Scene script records
* start *

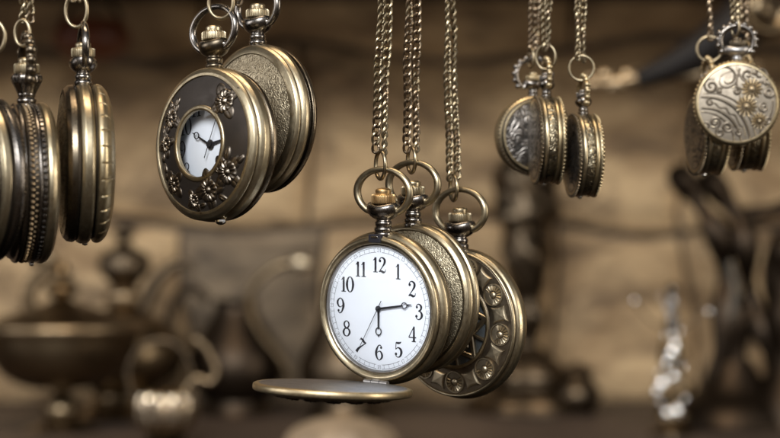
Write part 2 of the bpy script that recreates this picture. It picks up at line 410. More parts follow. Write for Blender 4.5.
# ------------------------------------------------------------------ pendant: neck, crown, bow
def pendant(root, z0, s=1.0, yc=0.0, neckm='steel', crownm='gold', bowm='brass', bow=(9.8, 7.0), ornate=False, bow_tilt=0.0, wide=1.06, leafy=False, rb=1.08):
    T = Matrix.Translation((0, yc, z0)) @ Matrix.Diagonal((s, s, s, 1))
    mb = MB()
    pr = [(2.9, -0.8), (2.9, 0.0), (2.6, 0.3), (2.75, 0.7), (2.85, 1.2), (2.65, 1.7), (2.35, 2.0), (2.5, 2.4), (2.6, 2.9), (2.5, 3.4), (2.2, 3.8), (2.2, 4.2)]
    mb.lathe(spline([q for q in pr], 3), 'Z', 40, 0, T)
    mb.build('neck', neckm, root)
    mb = MB()
    pr = [(1.5, 3.9), (2.6, 4.2), (4.1, 5.2), (4.95, 6.6), (5.05, 7.8), (4.7, 8.6), (4.0, 8.95), (3.4, 8.4), (2.8, 7.8), (1.2, 7.7)]
    if leafy:
        mb.lathe(spline([(a * 0.84, b - 1.6 if b < 5 else b) for a, b in pr], 4), 'Z', 96, 0, T, lambda r, h, t: r * (1 + 0.07 * abs(cos(5 * t))))
    else:
        # saddle: rim dips towards the wearer and rises at the bow pivots
        rows = []
        for r, h in spline(pr, 4):
            rows.append([(r * cos(t) * wide, r * sin(t) * 0.86, h + 0.16 * (r / 5) ** 2 * max(0, h - 5) * cos(2 * t)) for t in [2 * pi * j / 48 for j in range(48)]])
        mb.grid(rows, True, 0, T)
    mb.build('bow_cup', neckm, root)
    mb = MB()
    kn = lambda r, h, t: r * (1 + (0.05 * max(-0.6, min(0.6, 1.6 * cos(28 * t))) / 0.6 if (8.9 < h < 11.75 and r > 3) else 0))
    pr = fillet([(1.6, 7.9), (1.6, 8.75), (3.0, 8.8), (3.55, 9.15), (3.55, 11.4), (3.05, 11.8), (2.3, 11.95)], 0.2, 2)
    mb.lathe(pr, 'Z', 280, 0, T, kn)
    cr = mb.build('crown', crownm, root)
    mb = MB()
    mb.lathe(fillet([(2.4, 11.9), (2.5, 13.0), (1.9, 13.5), (0, 13.75)], 0.3, 3), 'Z', 40, 0, T)
    mb.build('crown_cap', crownm, cr)
    # bow
    a, b = bow; c0 = 11.7
    cz = c0 + (0.6 if not ornate else 0.2)
    Tb = T @ Matrix.Translation((0, 0, 7.4)) @ Matrix.Rotation(bow_tilt, 4, 'X') @ Matrix.Translation((0, 0, -7.4))
    path = []; rad = []
    n = 64
    for i in range(n + 1):
        t = radians(-56) + (radians(180 + 112)) * i / n
        path.append((a * cos(t), 0, cz + b * sin(t))); e = abs(cos(t))
        rad.append(rb * (0.86 + 0.28 * e * e) * (1.25 if ornate else 1))
    path = [(4.2, 0, 7.0)] + path + [(-4.2, 0, 7.0)]; rad = [rad[0]] + rad + [rad[-1]]
    mb = MB(); mb.tube(path, rad, 16, False, 0, Tb)
    for sx in (-1, 1): mb.ball((sx * 4.6, 0, 7.3), 1.25, 14, 0, Tb)
    bo = mb.build('bow', bowm, root)
    if ornate:
        mb = MB(); nb = 13
        for i in range(nb):
            t = radians(-38) + radians(256) * i / (nb - 1)
            rr = 1.35 if i % 3 else 1.6
            mb.ball(((a + 1.1) * cos(t), 0, cz + (b + 1.1) * sin(t)), rr * 1.05, 12, 0, Tb, (1, 1.05, 1))
        mb.build('bow_beads', bowm, bo)
    return cz * s + z0 + b * s   # local z of the bow's top

def relief(mb, cx, cz, base, outline, hf, nr=14, nt=48, rot=0.0, mat=0, lift=0.02, pol=None):
    """raised ornament on the surface y=base(x,z); outline(t) radius; hf(rho,t) height"""
    vs = []; pl = []; fs = []
    for i in range(nr + 1):
        rho = i / nr
        for j in range(nt):
            t = 2 * pi * j / nt; r = outline(t) * rho
            x = cx + r * cos(t + rot); z = cz + r * sin(t + rot)
            h = hf(rho, t)
            if i == nr: h = -0.08
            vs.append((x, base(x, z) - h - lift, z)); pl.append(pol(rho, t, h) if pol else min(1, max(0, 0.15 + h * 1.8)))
    for i in range(nr):
        for j in range(nt):
            k = (j + 1) % nt; fs.append((i * nt + j, i * nt + k, (i + 1) * nt + k, (i + 1) * nt + j))
    mb.add(vs, fs, mat, pl)

def flower(mb, cx, cz, R, base, rot=0.0, leaves=4):
    for k in range(leaves):
        a = rot + 2 * pi * k / leaves
        leaf(mb, cx + cos(a) * R * 0.98, cz + sin(a) * R * 0.98, R * 0.62, base, a, 1.25, 0, 0.75)
    def hf(q, t):
        h = 0.12 + 0.5 * (1 - q ** 7) * (0.5 + 0.5 * q)
        h += 0.5 * exp(-(q / 0.2) ** 2)
        if 0.3 < q < 0.95: h += 0.19 * cos(13 * t) * sin((q - 0.3) / 0.65 * pi)
        h -= 0.22 * exp(-((q - 0.3) / 0.07) ** 2)
        return h + 0.12
    relief(mb, cx, cz, base, lambda t: R * (0.93 + 0.07 * abs(cos(2.5 * t))), hf, 22, 104, rot)

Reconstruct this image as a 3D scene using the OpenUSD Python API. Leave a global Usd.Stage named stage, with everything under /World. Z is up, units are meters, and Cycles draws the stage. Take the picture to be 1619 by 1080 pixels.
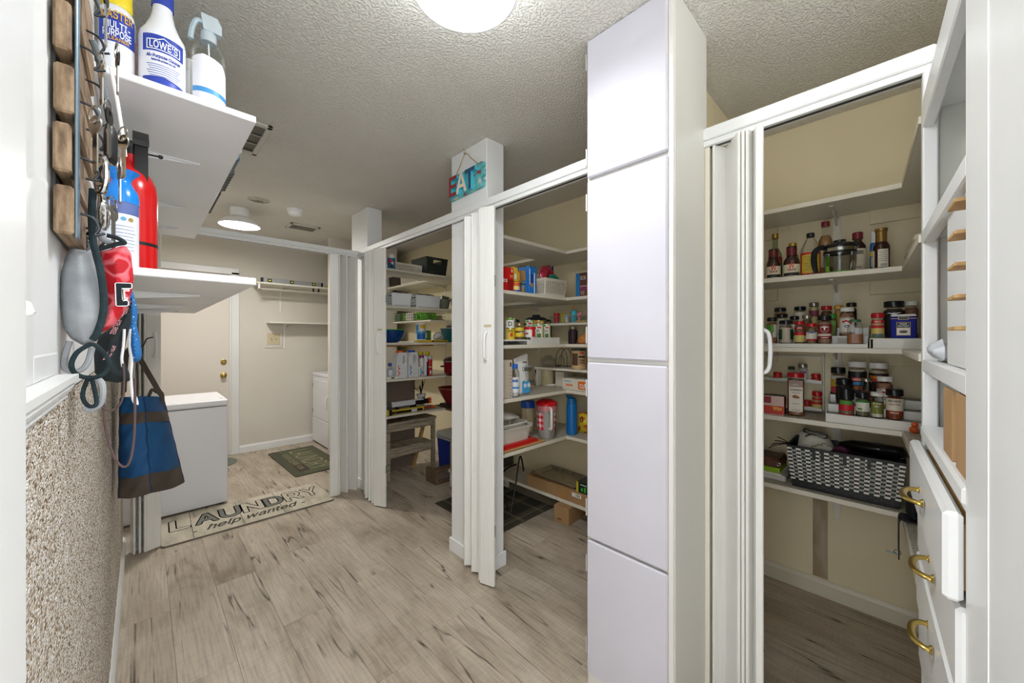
import math, random
import numpy as np, trimesh, usdkit, meshkit
from shapely.geometry import Polygon, Point, box as sbox, LineString
from shapely import affinity
from pxr import Usd, UsdGeom, UsdLux, Gf, Sdf, UsdShade
random.seed(7); RNG = np.random.default_rng(7)
stage = Usd.Stage.CreateInMemory()
UsdGeom.SetStageUpAxis(stage, 'Z'); UsdGeom.SetStageMetersPerUnit(stage, 1.0)
UsdGeom.Xform.Define(stage, '/World'); UsdGeom.Scope.Define(stage, '/World/Looks')
PI = math.pi

# ---------------------------------------------------------------- camera, fill dome, exposure
CAM_Z, YAW = 1.32, 44.49                       # eye height; degrees right of the hallway's long axis (+y)
cam = UsdGeom.Camera.Define(stage, '/World/camera')
cam.CreateHorizontalApertureAttr(36.0); cam.CreateVerticalApertureAttr(24.015)
cam.CreateFocalLengthAttr(36.0 * 595.2 / 1619)
cam.CreateVerticalApertureOffsetAttr(-5.9 / 1619 * 36)
cam.CreateClippingRangeAttr(Gf.Vec2f(0.02, 100))
cam.CreateExposureAttr(0.9)
cam.AddTranslateOp().Set(Gf.Vec3d(0, 0, CAM_Z)); cam.AddRotateXYZOp().Set(Gf.Vec3f(90, 0, -YAW))
dome = UsdLux.DomeLight.Define(stage, '/World/fill_dome')   # added uniform fill in place of the unbuilt room behind, through the open corner
dome.CreateIntensityAttr(0.74); dome.CreateColorAttr(Gf.Vec3f(0.95, 0.985, 1.02))
HALL_LAMP, LAUNDRY_LAMP = 33.0, 58.0            # radiance of the two ceiling lamps' diffusers

# ---------------------------------------------------------------- helpers
def C(r, g=None, b=None):
    if g is None: g = b = r
    f = lambda v: (v / 255) / 12.92 if v / 255 < .04045 else ((v / 255 + .055) / 1.055) ** 2.4
    return (f(r), f(g), f(b))
_m = {}
def M(col, rough=.5, metal=0., spec=.5, **kw):
    """plain material"""
    key = (tuple(col), rough, metal, spec, tuple(sorted(kw.items())))
    if key not in _m:
        _m[key] = usdkit.material(stage, f'/World/Looks/plain_{len(_m):03d}', {'p': ('principled_bsdf', {'base_color': col, 'roughness': rough, 'metallic': metal, 'specular_ior_level': spec, **kw})}, surface='p.BSDF')
    return _m[key]
def MN(name, nodes, links, surface='p.BSDF'):
    return usdkit.material(stage, '/World/Looks/' + name, nodes, links, surface=surface)
def pane(name, col=(1, 1, 1), rough=.05, f=1.35, tint=1.0):
    return MN(name, {'t': ('transparent_bsdf', {'color': tuple(c * tint for c in col)}), 'g': ('glossy_bsdf', {'color': (1, 1, 1), 'roughness': rough}), 'f': ('fresnel', {'IOR': f}), 'h': ('math', {'math_type': 'multiply', 'value2': .55}), 'm': ('mix_closure', {})},
              [('f.fac', 'h.value1'), ('h.value', 'm.fac'), ('t.BSDF', 'm.closure1'), ('g.BSDF', 'm.closure2')], 'm.closure')
def frosted(name, col, k=.5):
    return MN(name, {'t': ('transparent_bsdf', {'color': (1, 1, 1)}), 'd': ('principled_bsdf', {'base_color': col, 'roughness': .25}), 'm': ('mix_closure', {'fac': k})}, [('t.BSDF', 'm.closure1'), ('d.BSDF', 'm.closure2')], 'm.closure')
def noise_mat(name, cols, scale=8, rough=.5, stretch=(1, 1, 1), bump=0., bscale=60, bdist=.002, detail=4, spec=.5, metal=0., bstretch=None):
    n = {'c': ('texture_coordinate', {}), 'mp': ('mapping', {'scale': stretch}), 'n': ('noise_texture', {'scale': scale, 'detail': detail}), 'r': ('rgb_ramp', {'ramp': cols}), 'p': ('principled_bsdf', {'roughness': rough, 'specular_ior_level': spec, 'metallic': metal})}
    l = [('c.object', 'mp.vector'), ('mp.vector', 'n.vector'), ('n.fac', 'r.fac'), ('r.color', 'p.base_color')]
    if bump:
        n['mb'] = ('mapping', {'scale': bstretch or (1, 1, 1)}); n['nb'] = ('noise_texture', {'scale': bscale, 'detail': 3}); n['b'] = ('bump', {'strength': bump, 'distance': bdist})
        l += [('c.object', 'mb.vector'), ('mb.vector', 'nb.vector'), ('nb.fac', 'b.height'), ('b.normal', 'p.normal')]
    return MN(name, n, l)

_names = {}
def numbered(parent, name):
    k = _names.get((parent, name), 0); _names[(parent, name)] = k + 1
    return name if k == 0 else f'{name}_{k:03d}'
def data(p, **kw):
    for k, v in kw.items():
        if v: p.SetCustomDataByKey(k, v)
GROUPS = {'spice_jar': 'spice jars of the right-hand closet', 'accordion_door': 'folding doors of the closets', 'wall_shelf': 'shelves on the left wall', 'closet_shelf': 'shelves of the spice closet', 'pantry_shelf': 'shelves of the pantry', 'laundry_shelf': 'shelves over the dryer', 'key': 'keys on the rack', 'face_mask': 'face masks under the key rack', 'cardboard_file': 'cardboard files in the niche', 'plastic_bin': 'grey bins in the far closet', 'detergent_jug': 'white jugs in the far closet', 'can': 'food cans in the middle closet', 'baby_cup': 'baby cups in the wire basket', 'toy_blaster': 'toy blasters in the far closet', 'ceiling_light': 'ceiling lights', 'air_vent': 'ceiling vents', 'snack_pack': 'snack packs in the lattice basket', 'spray_canister': 'canisters beside the white jugs', 'container_lid': 'red container lids', 'plastic_container': 'cloudy plastic tubs', 'tiered_rack': 'white stepped spice racks', 'lattice_basket': 'lattice baskets', 'food_jar': 'food jars of the middle closet', 'plastic_pot': 'grey-green pots'}
def thing(name, label, cat, loc=(0, 0, 0), rotz=0, group=None, kind=None):
    group = group or GROUPS.get(name)
    x = UsdGeom.Xform.Define(stage, '/World/' + numbered('/World', name))
    x.AddTranslateOp().Set(Gf.Vec3d(*map(float, loc)))
    if rotz: x.AddRotateZOp().Set(float(rotz))
    data(x.GetPrim(), label=label, category=cat, group=group, kind=kind)
    return x
def part(parent, name, mesh, mat, label=None, smooth=35, kind=None):
    pp = str(parent.GetPath()) if parent is not None else '/World'
    o = usdkit.mesh(stage, pp + '/' + numbered(pp, name), mesh, mat, smooth=smooth)
    data(o.GetPrim(), label=label, kind=kind)
    return o
def single(name, mesh, mat, label, cat, group=None, kind=None, smooth=35):
    group = group or GROUPS.get(name)
    o = part(None, name, mesh, mat, smooth=smooth)
    data(o.GetPrim(), label=label, category=cat, group=group, kind=kind)
    return o
def struct(name, mesh, mat, smooth=False):
    o = part(None, name, mesh, mat, kind='structure', smooth=smooth); return o
def sgroup(name):
    x = UsdGeom.Xform.Define(stage, '/World/' + numbered('/World', name)); data(x.GetPrim(), kind='structure'); return x

cat = trimesh.util.concatenate
def mv(m, x=0, y=0, z=0):
    m = m.copy(); m.apply_translation((x, y, z)); return m
def rot(m, deg, axis=(0, 0, 1), at=(0, 0, 0)):
    m = m.copy(); m.apply_transform(trimesh.transformations.rotation_matrix(math.radians(deg), axis, at)); return m
_F8 = None
def bx(x0, y0, z0, x1, y1, z1, b=0.):
    """box, edges chamfered by b"""
    x0, x1 = sorted((x0, x1)); y0, y1 = sorted((y0, y1)); z0, z1 = sorted((z0, z1))
    b = min(b, .45 * (x1 - x0), .45 * (y1 - y0), .45 * (z1 - z0))
    if b <= 0:
        return trimesh.creation.box(bounds=[(x0, y0, z0), (x1, y1, z1)])
    P = []
    for sx in (0, 1):
        for sy in (0, 1):
            for sz in (0, 1):
                X, Y, Z = (x0, x1)[sx], (y0, y1)[sy], (z0, z1)[sz]; dx, dy, dz = b * (1 - 2 * sx), b * (1 - 2 * sy), b * (1 - 2 * sz)
                P += [(X, Y + dy, Z + dz), (X + dx, Y, Z + dz), (X + dx, Y + dy, Z)]
    return trimesh.convex.convex_hull(np.array(P))
def hull(pts): return trimesh.convex.convex_hull(np.array(pts, float))
def lathe(prof, n=28, loc=(0, 0, 0)):
    """prof: (radius, z) pairs from bottom to top"""
    m = trimesh.creation.revolve(np.array(prof, float), sections=n); m.apply_translation(loc); return m
def tube(pts, r, n=7, closed=False):
    p = np.asarray(pts, float)
    if closed: p = np.vstack([p, p[:1]])
    t = np.gradient(p, axis=0)
    if closed: t[0] = t[-1] = p[1] - p[-2]
    t /= np.linalg.norm(t, axis=1, keepdims=True) + 1e-12
    a = np.zeros_like(t); ref = np.array([0, 0, 1.]) if abs(t[0][2]) < .9 else np.array([1., 0, 0])
    for i in range(len(p)):
        v = ref - t[i] * ref.dot(t[i]); v /= np.linalg.norm(v) + 1e-12; a[i] = v; ref = v
    b = np.cross(t, a); th = np.arange(n) * 2 * PI / n; rr = np.broadcast_to(r, (len(p),))
    v = p[:, None] + rr[:, None, None] * (np.cos(th)[None, :, None] * a[:, None] + np.sin(th)[None, :, None] * b[:, None])
    f = []
    for i in range(len(p) - 1):
        for j in range(n):
            k = (j + 1) % n
            f += [(i * n + j, i * n + k, (i + 1) * n + k), (i * n + j, (i + 1) * n + k, (i + 1) * n + j)]
    V = v.reshape(-1, 3)
    if not closed:
        V = np.vstack([V, p[:1], p[-1:]]); c0, c1 = len(V) - 2, len(V) - 1; e = (len(p) - 1) * n
        for j in range(n):
            k = (j + 1) % n; f += [(c0, k, j), (c1, e + j, e + k)]
    m = trimesh.Trimesh(V, np.array(f), process=False); m.fix_normals(); return m
def arcpts(pts, k=8):
    """Catmull-Rom through points"""
    P = np.array([pts[0], *pts, pts[-1]], float); out = []
    for i in range(1, len(P) - 2):
        for t in np.linspace(0, 1, k, endpoint=False):
            a, b, c, d = P[i - 1:i + 3]
            out.append(.5 * (2 * b + (c - a) * t + (2 * a - 5 * b + 4 * c - d) * t * t + (3 * b - a - 3 * c + d) * t ** 3))
    return np.array(out + [P[-2]])
def ext(poly, h):
    if isinstance(poly, (list, tuple)): poly = Polygon(poly)
    if poly.geom_type == 'MultiPolygon': return cat([trimesh.creation.extrude_polygon(g, h) for g in poly.geoms])
    return trimesh.creation.extrude_polygon(poly, h)
def place(mesh, o, u, v):
    """flat mesh (x, y, z) -> o + x u + y v + z n"""
    u = np.array(u, float); u /= np.linalg.norm(u); v = np.array(v, float); v -= u * u.dot(v); v /= np.linalg.norm(v); n = np.cross(u, v)
    m = mesh.copy(); V = np.array(m.vertices); m.vertices = np.array(o, float) + V[:, :1] * u + V[:, 1:2] * v + V[:, 2:3] * n; return m
def wrap(mesh, R, face, z0):
    """flat mesh (x along, y up, z out) bent round a cylinder of radius R, centred on the angle 'face'"""
    m = mesh.copy(); V = np.array(m.vertices); a = face + V[:, 0] / R; r = R + V[:, 2]
    m.vertices = np.stack([r * np.cos(a), r * np.sin(a), z0 + V[:, 1]], 1); return m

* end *

[INSTRUCTIONS TO FOLLOW]
Lines from the one with "Reconstruct this image" through the one with "HALL_LAMP, LAUNDRY_LAMP = 33.0, 58.0" are the only ones to quote. Quote them exactly and leave out pictures.

[WRITTEN RESPONSE]
Reconstruct this image as a 3D scene using the OpenUSD Python API. Leave a global Usd.Stage named stage, with everything under /World. Z is up, units are meters, and Cycles draws the stage. Take the picture to be 1619 by 1080 pixels.
import math, random
import numpy as np, trimesh, usdkit, meshkit
from shapely.geometry import Polygon, Point, box as sbox, LineString
from shapely import affinity
from pxr import Usd, UsdGeom, UsdLux, Gf, Sdf, UsdShade
random.seed(7); RNG = np.random.default_rng(7)
stage = Usd.Stage.CreateInMemory()
UsdGeom.SetStageUpAxis(stage, 'Z'); UsdGeom.SetStageMetersPerUnit(stage, 1.0)
UsdGeom.Xform.Define(stage, '/World'); UsdGeom.Scope.Define(stage, '/World/Looks')
PI = math.pi

# ---------------------------------------------------------------- camera, fill dome, exposure
CAM_Z, YAW = 1.32, 44.49                       # eye height; degrees right of the hallway's long axis (+y)
cam = UsdGeom.Camera.Define(stage, '/World/camera')
cam.CreateHorizontalApertureAttr(36.0); cam.CreateVerticalApertureAttr(24.015)
cam.CreateFocalLengthAttr(36.0 * 595.2 / 1619)
cam.CreateVerticalApertureOffsetAttr(-5.9 / 1619 * 36)
cam.CreateClippingRangeAttr(Gf.Vec2f(0.02, 100))
cam.CreateExposureAttr(0.9)
cam.AddTranslateOp().Set(Gf.Vec3d(0, 0, CAM_Z)); cam.AddRotateXYZOp().Set(Gf.Vec3f(90, 0, -YAW))
dome = UsdLux.DomeLight.Define(stage, '/World/fill_dome')   # added uniform fill in place of the unbuilt room behind, through the open corner
dome.CreateIntensityAttr(0.74); dome.CreateColorAttr(Gf.Vec3f(0.95, 0.985, 1.02))
HALL_LAMP, LAUNDRY_LAMP = 33.0, 58.0            # radiance of the two ceiling lamps' diffusers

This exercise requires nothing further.